The OYSTER consortium selected Grimsby because of the region's strong connection to renewable energy, in particular offshore wind. Grimsby is home to the O&M hub for Ørsted's UK East Coast operations, including Hornsea One and Hornsea Two, which will be the world's largest offshore wind farm when completed in 2022. Both offshore wind farms use Siemens Gamesa turbines and are fitted with blades manufactured in Hull. The Humber is also home to Gigastack which is developing a blueprint for the deployment of industrial-scale renewable hydrogen from offshore wind. The Gigastack project is led by a separate consortium, consisting of ITM Power, Ørsted, Element Energy and Phillips 66 Ltd.

Due to the high density of energy intensive industries such as refineries, power stations, steel works and glassworks that flank the banks of the Humber, the region is the UK's largest industrial cluster by carbon dioxide emissions; 12.4MtCO2/y. Decarbonisation of the Humber is vital for the UK's legally binding net-zero 2050 target as well as the future economy of the Humber, and renewable hydrogen coupled with offshore wind could play a central role in achieving this ambition.

To fully realise the potential of offshore hydrogen production, there is a need for compact electrolysis systems that can withstand harsh offshore environments and have minimal maintenance requirements while still meeting cost and performance targets that will allow production of low-cost hydrogen. This electrolyser system will be designed to be compact, to allow it to be integrated with a single offshore wind turbine, and to follow the turbine's production profile. Furthermore, the electrolyser system will integrate desalination and water treatment processes, making it possible to use seawater as a feedstock for the electrolysis process.

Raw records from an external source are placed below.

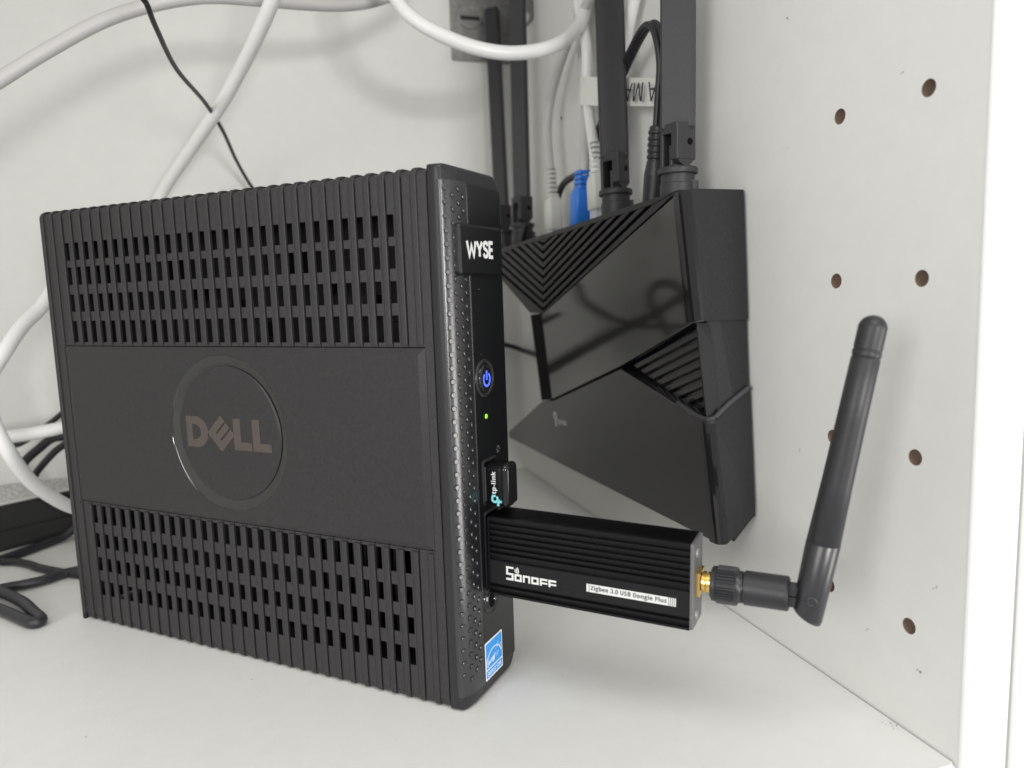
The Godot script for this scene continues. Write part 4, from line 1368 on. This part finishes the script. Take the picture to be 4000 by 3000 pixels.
func dark_cables() -> void:
	cable_thing("thin_cable", "thin black cable falling from the top left to behind the computer", [Vector3(-276, 451, 272), Vector3(-270, 350, 268), Vector3(-265.2, 311, 262), Vector3(-263.1, 304.9, 255), Vector3(-262.4, 301.5, 235), Vector3(-260, 297.9, 180), Vector3(-250.7, 294.9, 120), Vector3(-243.2, 286, 80), Vector3(-237.7, 274.1, 40), Vector3(-230.4, 260.9, 15), Vector3(-218.3, 240, 4), Vector3(-210, 190, -4)], 1.3, M.cord)
	# power brick behind the computer
	var bp := Vector3(-405, 0, 30)
	var t := thing("power_brick", "black power supply brick with grey printed label behind the computer's rear edge", "power supply", bp)
	t.rotation.y = 0.62
	var st := begin()
	prism(st, rrect(120, 66, 5, 4), Vector3(0, 0.2, -7), Vector3.RIGHT, Vector3.FORWARD, Vector3.UP, [[1.2, 0], [0, 1.2], [0, 14], [0.7, 14.3], [0.7, 15], [0, 15.3], [0, 30], [1.6, 32]])
	obj("body", st, M.brick, t)
	st = begin()
	prism(st, rrect(110, 59, 2, 3), Vector3(0, 32.2, -7), Vector3.RIGHT, Vector3.FORWARD, Vector3.UP, [[0, 0], [0, 0.35]])
	var lab := obj("label", st, M.brick_label, t)
	st = begin()
	for r in 9:
		var x := -50.0
		while x < 46.0:
			var w := rng.randf_range(2.0, 7.0)
			box(st, Vector3(x, 32.55, -33 + r * 5.6), Vector3(x + w, 32.62, -31 + r * 5.6))
			x += w + rng.randf_range(1.0, 2.4)
	obj("fine_print", st, M.steel, lab).set_meta("kind", "stuff")
	cable_thing("black_lead", "black cord slanting up to the computer under the bright white cable", [Vector3(-372, 27, 50), Vector3(-382.1, 32.1, 44), Vector3(-393.4, 41.9, 40), Vector3(-399.2, 51.6, 42), Vector3(-394.9, 59.5, 46), Vector3(-385, 67.8, 50), Vector3(-374.9, 75.2, 55), Vector3(-365.5, 77.1, 60), Vector3(-348.3, 77.3, 65), Vector3(-310, 70, 80)], 3.1, M.cord, "black cords behind the computer")
	cable_thing("black_lead", "thinner black cord slanting beside the computer's rear edge above the brick", [Vector3(-364, 24, 54), Vector3(-374.4, 28, 50), Vector3(-384.5, 37.2, 48), Vector3(-388.8, 48, 52), Vector3(-376.5, 62.5, 60), Vector3(-366.5, 70.8, 65), Vector3(-355.4, 75.2, 70), Vector3(-320, 78, 90)], 2.4, M.cord, "black cords behind the computer")
	cable_thing("black_lead", "black cord crossing behind the bright white cable at the left edge", [Vector3(-430, 64, 20), Vector3(-414.6, 66.6, 20), Vector3(-402.9, 68.8, 20), Vector3(-384.4, 81.6, 15), Vector3(-374.5, 89.9, 10), Vector3(-355, 104, 4), Vector3(-320, 110, 0)], 2.0, M.cord, "black cords behind the computer")
	cable_thing("black_lead", "black cord lying in front of the power brick along its foot", [Vector3(-424, 3.2, 112), Vector3(-413.3, 3.2, 103.3), Vector3(-402.1, 3.2, 93.1), Vector3(-391.2, 3.2, 79.3), Vector3(-379.5, 3.4, 64.5), Vector3(-370.1, 6, 56.6), Vector3(-355, 20, 50), Vector3(-330, 30, 60)], 3.0, M.cord, "black cords behind the computer")
	cable_thing("black_lead", "black cord running level over the shelf to the foot of the computer", [Vector3(-420, 3.0, 168), Vector3(-395, 3.0, 160), Vector3(-383.8, 3.4, 153), Vector3(-373.2, 3.6, 151.2), Vector3(-362.8, 3.4, 146.8), Vector3(-354.1, 3.2, 139), Vector3(-343, 3.2, 135.6), Vector3(-315, 3.2, 132)], 2.9, M.rubber, "black cords behind the computer")
	cable_thing("black_lead", "black cord doubled back in a narrow loop on the shelf at the left edge", [Vector3(-425, 3.2, 158), Vector3(-403.1, 7.0, 157.2), Vector3(-390.6, 8.6, 158.3), Vector3(-376.7, 6.5, 169.8), Vector3(-363, 4.6, 184.6), Vector3(-353, 3.4, 200.7), Vector3(-347.2, 3.2, 210.8), Vector3(-349.4, 3.2, 214.3), Vector3(-354.8, 3.2, 209.5), Vector3(-365.9, 3.2, 196), Vector3(-375.4, 3.2, 185), Vector3(-392.1, 3.2, 167.4), Vector3(-420, 3.2, 145)], 3.1, M.rubber, "black cords behind the computer")
	cable_thing("black_lead", "flat black cord fanning out under the others beside the computer's foot", [Vector3(-400, 2.6, 96), Vector3(-391.2, 2.6, 100.2), Vector3(-381, 2.6, 109), Vector3(-372.6, 2.6, 119), Vector3(-357.2, 2.6, 133), Vector3(-343.6, 2.6, 143), Vector3(-320, 2.6, 150)], 2.5, M.cord, "black cords behind the computer")
	cable_thing("black_lead", "black cord showing in the gap between the computer and the router", [Vector3(-90, 138, 20), Vector3(-50, 127, 12), Vector3(-29.4, 122.7, 8), Vector3(-20.4, 120.5, 6), Vector3(-9.5, 116.9, 5), Vector3(-5, 114.5, 14), Vector3(-4.5, 113.5, 40), Vector3(-4.5, 112, 80)], 2.2, M.cord, "black cords behind the computer")
	# cords of the computer's rear, seen only as reflections in the router
	cable_thing("black_lead", "black cord hanging from the computer's back, mirrored in the router's glossy plate", [Vector3(-116, 198, 8), Vector3(-113, 167, 10), Vector3(-117, 157, 10), Vector3(-121, 144, 10), Vector3(-133, 132, 10), Vector3(-148, 121, 10), Vector3(-170, 110, 14), Vector3(-200, 104, 30), Vector3(-225, 100, 60)], 2.6, M.cord, "black cords behind the computer")
	cable_thing("black_lead", "thick black cord rising along the back panel, mirrored in the router's glossy plate", [Vector3(-40, 70, 4), Vector3(-62, 85, 8), Vector3(-73, 88, 10), Vector3(-106, 98, 12), Vector3(-146, 110, 18), Vector3(-182, 120, 26), Vector3(-205, 132, 40), Vector3(-225, 140, 70)], 4.2, M.cord, "black cords behind the computer")
	cable_thing("black_lead", "black cord coiled close to the computer's back, mirrored in the router's glossy plate", [Vector3(-197, 80, 24), Vector3(-190, 105, 26), Vector3(-178, 128, 28), Vector3(-180, 142, 28), Vector3(-192, 147, 28), Vector3(-207, 140, 30), Vector3(-214, 120, 34), Vector3(-212, 95, 40)], 4.0, M.cord, "black cords behind the computer")
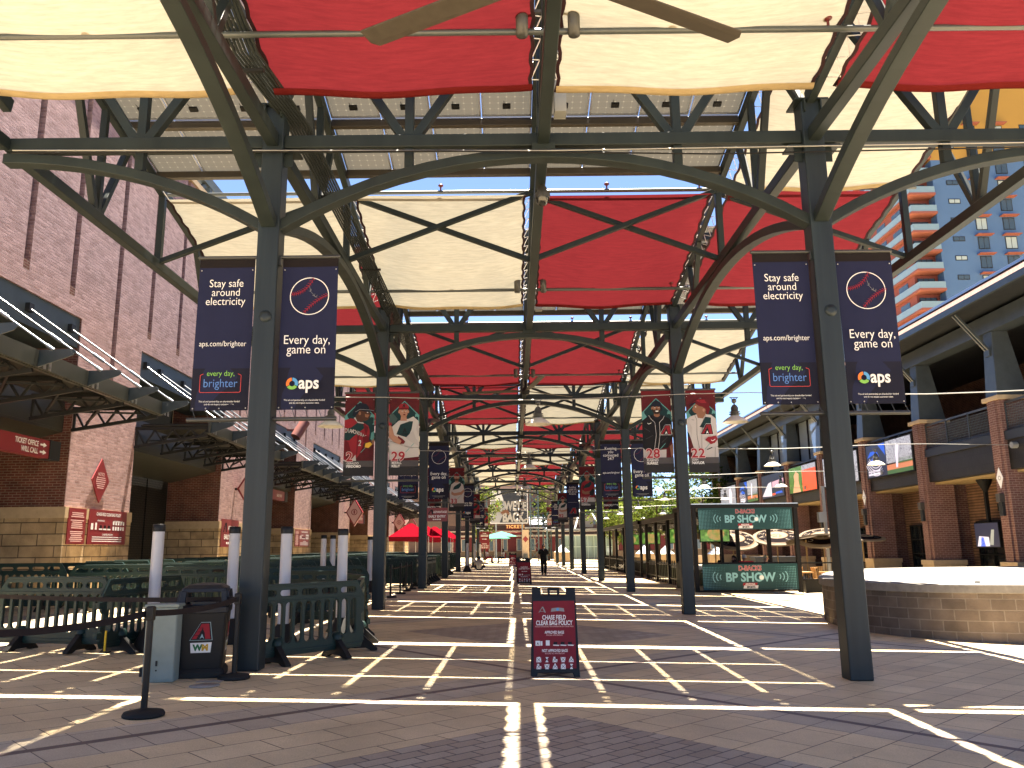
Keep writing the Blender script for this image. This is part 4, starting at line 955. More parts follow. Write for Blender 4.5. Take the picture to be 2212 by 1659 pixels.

ITM Power is responsible for the development of the electrolyser system and the electrolyser trials, while Ørsted will lead the offshore deployment analysis, the feasibility study of future physical offshore electrolyser deployments, and support ITM Power in the design of the electrolyser system for marinisation and testing. Siemens Gamesa Renewable Energy and Element Energy are providing technical and project management expertise.